20100914 africanews
JOHANNESBURG (Reuters) - South Africa's powerful labour federation called on Tuesday for more exchange controls and a capital flow tax to ease unemployment, further fraying an alliance with the ANC government amid mounting social unrest.
The leftist proposals by the COSATU bloc will pile pressure on the African National Congress to prove that its pro-investor policies are worth pursuing with an ANC policy meeting on tap next week and a COSATU-ANC summit later this year.
In an atmosphere soured by a three-week public sector strike and union grievances about alleged cronyism in high government office, President Jacob Zuma has found himself caught between the need to placate his old anti-apartheid comrades and reviving growth in the African continent's largest economy.
COSATU, which wants unions to have a greater say in policy formation, said last week its traditional alliance with the ANC and the South African Communist Party faced paralysis and may even break up over policy differences.
Upping the ante on Tuesday, COSATU released an economic policy paper with proposals calling for a tax on short-term capital flows, a reversal of steps to relax currency controls and a nationalisation of some mines.

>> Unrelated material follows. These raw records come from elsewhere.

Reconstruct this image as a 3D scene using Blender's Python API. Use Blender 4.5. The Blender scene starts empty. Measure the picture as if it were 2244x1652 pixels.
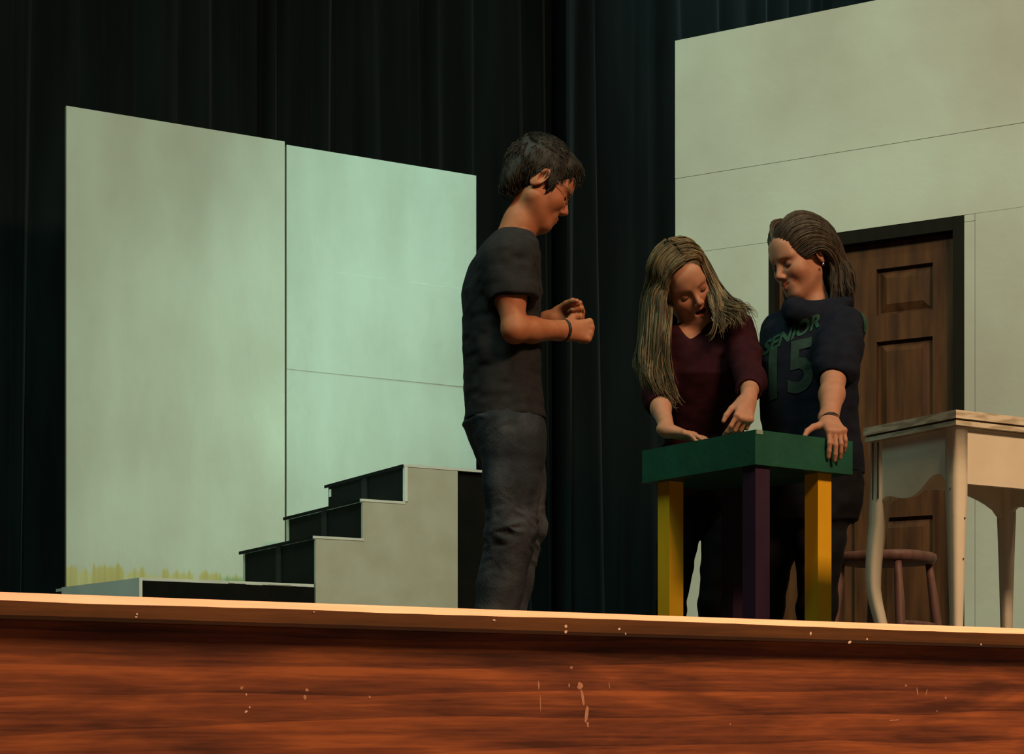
import bpy, bmesh, math, random
import numpy as np
from mathutils import Vector, Matrix
from mathutils.bvhtree import BVHTree

random.seed(7)
rng = np.random.default_rng(11)
scene = bpy.context.scene
COL = scene.collection

# ------------------------------------------------------------------ camera
# World axes: +x runs along the stage lip, +y goes upstage, z = 0 is the stage floor.
THETA = math.radians(29.72)          # the camera looks 29.7 degrees to the right of upstage
FPX, HORIZON, CAMZ = 4200.0, 1600.0, -0.10
ST, CT = math.sin(THETA), math.cos(THETA)
cam_d = bpy.data.cameras.new('camera')
cam_d.sensor_width = 36.0
cam_d.lens = FPX / 2244.0 * 36.0
cam_d.shift_y = (HORIZON - 826.0) / 2244.0
cam_d.clip_start = 0.05
cam_d.clip_end = 200
cam = bpy.data.objects.new('camera', cam_d)
COL.objects.link(cam)
cam.location = (0, 0, CAMZ)
cam.rotation_euler = (math.radians(90), 0, -THETA)
scene.camera = cam

# ------------------------------------------------------------------ world, lights, exposure
world = bpy.data.worlds.new('world')
scene.world = world
world.use_nodes = True
wb = world.node_tree.nodes['Background']
wb.inputs[0].default_value = (0.75, 0.85, 1.0, 1)
wb.inputs[1].default_value = 0.012

def area(name, loc, target, sx, sy, power, color, spread=180):
    d = bpy.data.lights.new(name, 'AREA')
    d.shape = 'RECTANGLE'; d.size = sx; d.size_y = sy
    d.energy = power; d.color = color; d.spread = math.radians(spread)
    o = bpy.data.objects.new(name, d); COL.objects.link(o)
    o.location = loc
    o.rotation_euler = (Vector(target) - Vector(loc)).to_track_quat('-Z', 'Y').to_euler()
    return o

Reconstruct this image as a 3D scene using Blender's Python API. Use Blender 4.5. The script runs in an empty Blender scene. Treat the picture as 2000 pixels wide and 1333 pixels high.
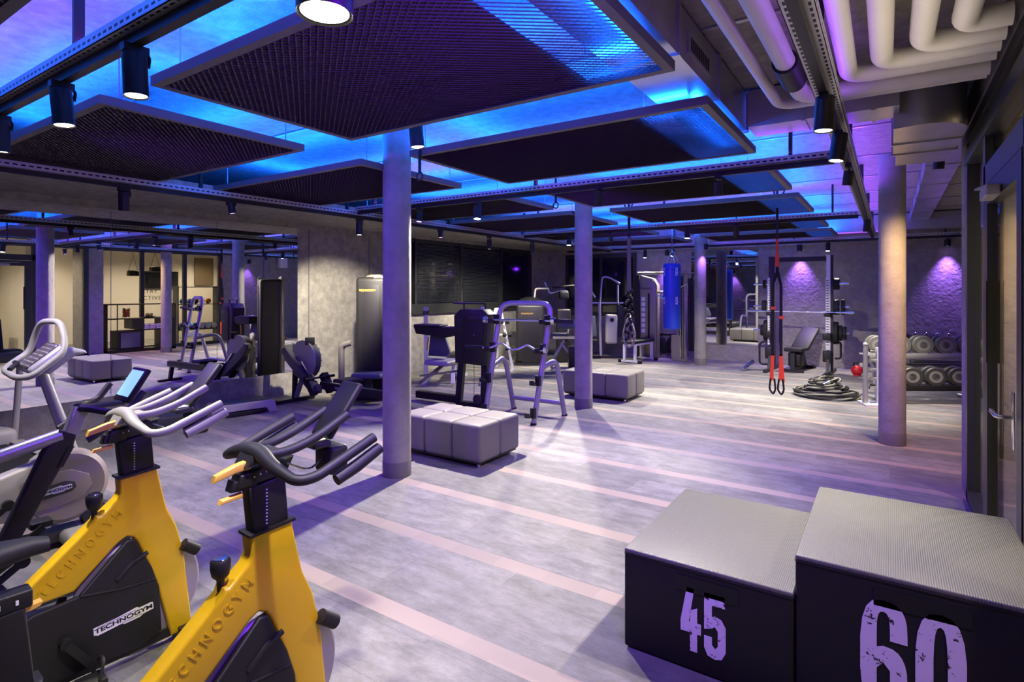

COSATU said that South Africa's cutting back of exchange controls had robbed the country of much-needed resources for investment. The idea clashes with the National Treasury's plan for further tempering of the controls, with details due in next month's medium-term budget policy statement.
The ANC will discuss taxing short-term capital flows to limit the gains of the rand currency at next week's meeting.
But COSATU wants the rand much weaker at 10 to the dollar to shore up manufacturers battered last year by South Africa's first recession since 1992. The rand has risen about six percent against the dollar this year. It gained some 30 percent in 2009.